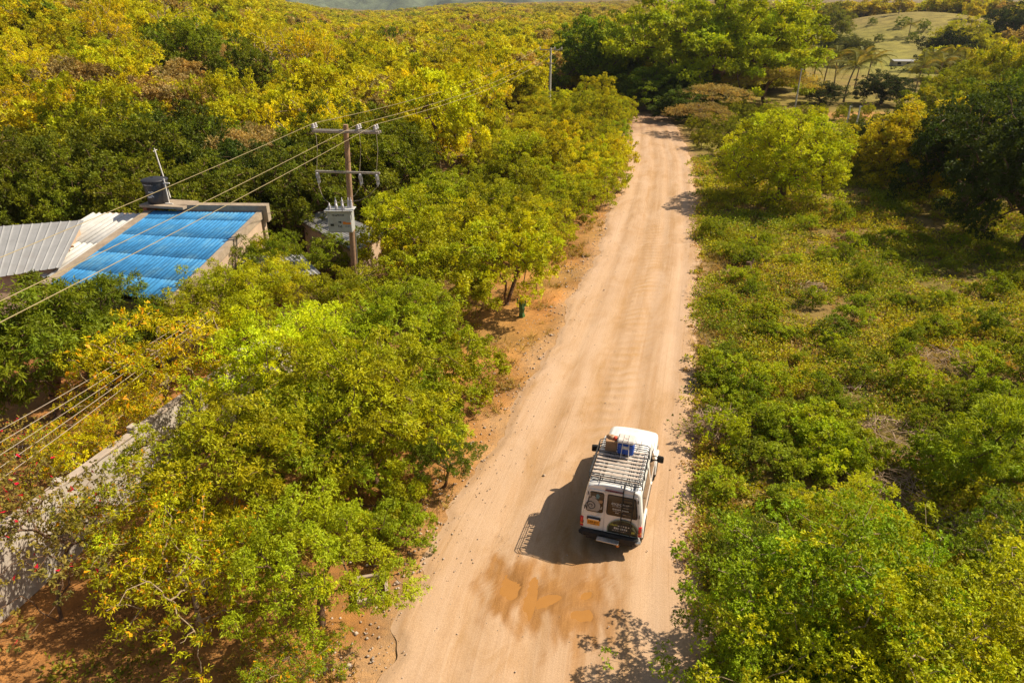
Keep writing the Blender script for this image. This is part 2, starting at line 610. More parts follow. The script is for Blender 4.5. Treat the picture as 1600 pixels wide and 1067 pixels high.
def road_material():
    m, nt, b = new_mat('dirt_road')
    uv = N(nt, 'ShaderNodeAttribute', attribute_name='rc')      # x: across (m from centre /10), y: along (m/100)
    sep = N(nt, 'ShaderNodeSeparateColor')
    nt.links.new(uv.outputs['Color'], sep.inputs[0])
    tc = N(nt, 'ShaderNodeTexCoord').outputs['Object']
    vec = N(nt, 'ShaderNodeCombineXYZ')
    mu = N(nt, 'ShaderNodeMath', operation='MULTIPLY')
    mu.inputs[1].default_value = 10
    nt.links.new(sep.outputs[0], mu.inputs[0])
    mv = N(nt, 'ShaderNodeMath', operation='MULTIPLY')
    mv.inputs[1].default_value = 100
    nt.links.new(sep.outputs[1], mv.inputs[0])
    nt.links.new(mu.outputs[0], vec.inputs[0])
    nt.links.new(mv.outputs[0], vec.inputs[1])
    st = noise(nt, mapping(nt, vec.outputs[0], (2.6, .05, 1)), 1.0, 7, .72)
    st2 = noise(nt, mapping(nt, vec.outputs[0], (9.0, .10, 1)), 1.0, 5, .7)
    pat = noise(nt, mapping(nt, vec.outputs[0], (.75, .28, 1)), 1.0, 7, .7, .8)
    spots = noise(nt, mapping(nt, vec.outputs[0], (1.3, .55, 1)), 1.0, 9, .82, .4)
    grit = noise(nt, tc, 26, 6, .75)
    c = mixc(nt, ramp(nt, st, .36, .66), (.45, .275, .145), (.525, .345, .205))
    c = mixc(nt, ramp(nt, st2, .52, .70, b=(.5, .5, .5, 1)), c, (.58, .405, .265))
    c = mixc(nt, ramp(nt, pat, .44, .68, b=(.85, .85, .85, 1)), c, (.55, .375, .24))
    c = mixc(nt, ramp(nt, pat, .30, .44, (.8, .8, .8, 1), (0, 0, 0, 1)), c, (.41, .245, .11))
    c = mixc(nt, ramp(nt, spots, .595, .68, b=(.75, .75, .75, 1)), c, (.27, .17, .095))
    bn = N(nt, 'ShaderNodeMath', operation='ADD')
    nt.links.new(sep.outputs[2], bn.inputs[0])
    sb = N(nt, 'ShaderNodeMath', operation='MULTIPLY_ADD')
    sb.inputs[1].default_value, sb.inputs[2].default_value = .5, -.25
    nt.links.new(pat, sb.inputs[0])
    nt.links.new(sb.outputs[0], bn.inputs[1])
    c = mixc(nt, ramp(nt, bn.outputs[0], .5, .95, b=(.85, .85, .85, 1)), c, (.585, .405, .27))
    c = mixc(nt, ramp(nt, bn.outputs[0], .12, .48, (.75, .75, .75, 1), (0, 0, 0, 1)), c, (.385, .222, .095))
    pot = noise(nt, mapping(nt, vec.outputs[0], (.9, .45, 1)), 1.7, 10, .85, .9)
    c = mixc(nt, ramp(nt, pot, .60, .66, b=(.55, .55, .55, 1)), c, (.33, .21, .115))
    trk = noise(nt, mapping(nt, vec.outputs[0], (16, .06, 1)), 1.0, 3, .6)
    c = mixc(nt, ramp(nt, trk, .60, .68, b=(.4, .4, .4, 1)), c, (.36, .225, .115))
    mk = N(nt, 'ShaderNodeAttribute', attribute_name='rmask')
    s2 = N(nt, 'ShaderNodeSeparateColor')
    nt.links.new(mk.outputs['Color'], s2.inputs[0])
    mud = mixc(nt, ramp(nt, noise(nt, mapping(nt, vec.outputs[0], (3.2, .5, 1)), 1.0, 8, .8), .35, .65), (.27, .125, .036), (.41, .205, .065))
    c = mixc(nt, s2.outputs[0], c, mud)
    lit = mixc(nt, ramp(nt, noise(nt, tc, 2.2, 9, .8), .42, .6), (.18, .10, .06), (.42, .25, .15))
    c = mixc(nt, s2.outputs[1], c, lit)
    c = mixc(nt, s2.outputs[2], c, (.42, .235, .075))
    c = mixc(nt, ramp(nt, grit, .3, .62), mixc(nt, 1.0, c, (.78, .76, .74), 'MULTIPLY'), c)
    nt.links.new(c, b.inputs['Base Color'])
    ro = N(nt, 'ShaderNodeMapRange')
    ro.inputs['To Min'].default_value, ro.inputs['To Max'].default_value = .95, .55
    nt.links.new(s2.outputs[0], ro.inputs[0])
    nt.links.new(ro.outputs[0], b.inputs['Roughness'])
    b.inputs['Specular IOR Level'].default_value = .2
    bp = N(nt, 'ShaderNodeBump')
    bp.inputs['Strength'].default_value = .35
    bp.inputs['Distance'].default_value = .03
    ad = N(nt, 'ShaderNodeMath', operation='ADD')
    nt.links.new(st2, ad.inputs[0])
    nt.links.new(grit, ad.inputs[1])
    nt.links.new(ad.outputs[0], bp.inputs['Height'])
    nt.links.new(bp.outputs[0], b.inputs['Normal'])
    return m


def road_surface_z(x, y):
    return T(x, y) + .03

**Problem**
Set the listing down in full and exactly. Pictures within it should not appear in the copy.

**Task response**
Keep writing the Blender script for this image. This is part 2, starting at line 610. More parts follow. The script is for Blender 4.5. Treat the picture as 1600 pixels wide and 1067 pixels high.
def road_material():
    m, nt, b = new_mat('dirt_road')
    uv = N(nt, 'ShaderNodeAttribute', attribute_name='rc')      # x: across (m from centre /10), y: along (m/100)
    sep = N(nt, 'ShaderNodeSeparateColor')
    nt.links.new(uv.outputs['Color'], sep.inputs[0])
    tc = N(nt, 'ShaderNodeTexCoord').outputs['Object']
    vec = N(nt, 'ShaderNodeCombineXYZ')
    mu = N(nt, 'ShaderNodeMath', operation='MULTIPLY')
    mu.inputs[1].default_value = 10
    nt.links.new(sep.outputs[0], mu.inputs[0])
    mv = N(nt, 'ShaderNodeMath', operation='MULTIPLY')
    mv.inputs[1].default_value = 100
    nt.links.new(sep.outputs[1], mv.inputs[0])
    nt.links.new(mu.outputs[0], vec.inputs[0])
    nt.links.new(mv.outputs[0], vec.inputs[1])
    st = noise(nt, mapping(nt, vec.outputs[0], (2.6, .05, 1)), 1.0, 7, .72)
    st2 = noise(nt, mapping(nt, vec.outputs[0], (9.0, .10, 1)), 1.0, 5, .7)
    pat = noise(nt, mapping(nt, vec.outputs[0], (.75, .28, 1)), 1.0, 7, .7, .8)
    spots = noise(nt, mapping(nt, vec.outputs[0], (1.3, .55, 1)), 1.0, 9, .82, .4)
    grit = noise(nt, tc, 26, 6, .75)
    c = mixc(nt, ramp(nt, st, .36, .66), (.45, .275, .145), (.525, .345, .205))
    c = mixc(nt, ramp(nt, st2, .52, .70, b=(.5, .5, .5, 1)), c, (.58, .405, .265))
    c = mixc(nt, ramp(nt, pat, .44, .68, b=(.85, .85, .85, 1)), c, (.55, .375, .24))
    c = mixc(nt, ramp(nt, pat, .30, .44, (.8, .8, .8, 1), (0, 0, 0, 1)), c, (.41, .245, .11))
    c = mixc(nt, ramp(nt, spots, .595, .68, b=(.75, .75, .75, 1)), c, (.27, .17, .095))
    bn = N(nt, 'ShaderNodeMath', operation='ADD')
    nt.links.new(sep.outputs[2], bn.inputs[0])
    sb = N(nt, 'ShaderNodeMath', operation='MULTIPLY_ADD')
    sb.inputs[1].default_value, sb.inputs[2].default_value = .5, -.25
    nt.links.new(pat, sb.inputs[0])
    nt.links.new(sb.outputs[0], bn.inputs[1])
    c = mixc(nt, ramp(nt, bn.outputs[0], .5, .95, b=(.85, .85, .85, 1)), c, (.585, .405, .27))
    c = mixc(nt, ramp(nt, bn.outputs[0], .12, .48, (.75, .75, .75, 1), (0, 0, 0, 1)), c, (.385, .222, .095))
    pot = noise(nt, mapping(nt, vec.outputs[0], (.9, .45, 1)), 1.7, 10, .85, .9)
    c = mixc(nt, ramp(nt, pot, .60, .66, b=(.55, .55, .55, 1)), c, (.33, .21, .115))
    trk = noise(nt, mapping(nt, vec.outputs[0], (16, .06, 1)), 1.0, 3, .6)
    c = mixc(nt, ramp(nt, trk, .60, .68, b=(.4, .4, .4, 1)), c, (.36, .225, .115))
    mk = N(nt, 'ShaderNodeAttribute', attribute_name='rmask')
    s2 = N(nt, 'ShaderNodeSeparateColor')
    nt.links.new(mk.outputs['Color'], s2.inputs[0])
    mud = mixc(nt, ramp(nt, noise(nt, mapping(nt, vec.outputs[0], (3.2, .5, 1)), 1.0, 8, .8), .35, .65), (.27, .125, .036), (.41, .205, .065))
    c = mixc(nt, s2.outputs[0], c, mud)
    lit = mixc(nt, ramp(nt, noise(nt, tc, 2.2, 9, .8), .42, .6), (.18, .10, .06), (.42, .25, .15))
    c = mixc(nt, s2.outputs[1], c, lit)
    c = mixc(nt, s2.outputs[2], c, (.42, .235, .075))
    c = mixc(nt, ramp(nt, grit, .3, .62), mixc(nt, 1.0, c, (.78, .76, .74), 'MULTIPLY'), c)
    nt.links.new(c, b.inputs['Base Color'])
    ro = N(nt, 'ShaderNodeMapRange')
    ro.inputs['To Min'].default_value, ro.inputs['To Max'].default_value = .95, .55
    nt.links.new(s2.outputs[0], ro.inputs[0])
    nt.links.new(ro.outputs[0], b.inputs['Roughness'])
    b.inputs['Specular IOR Level'].default_value = .2
    bp = N(nt, 'ShaderNodeBump')
    bp.inputs['Strength'].default_value = .35
    bp.inputs['Distance'].default_value = .03
    ad = N(nt, 'ShaderNodeMath', operation='ADD')
    nt.links.new(st2, ad.inputs[0])
    nt.links.new(grit, ad.inputs[1])
    nt.links.new(ad.outputs[0], bp.inputs['Height'])
    nt.links.new(bp.outputs[0], b.inputs['Normal'])
    return m


def road_surface_z(x, y):
    return T(x, y) + .03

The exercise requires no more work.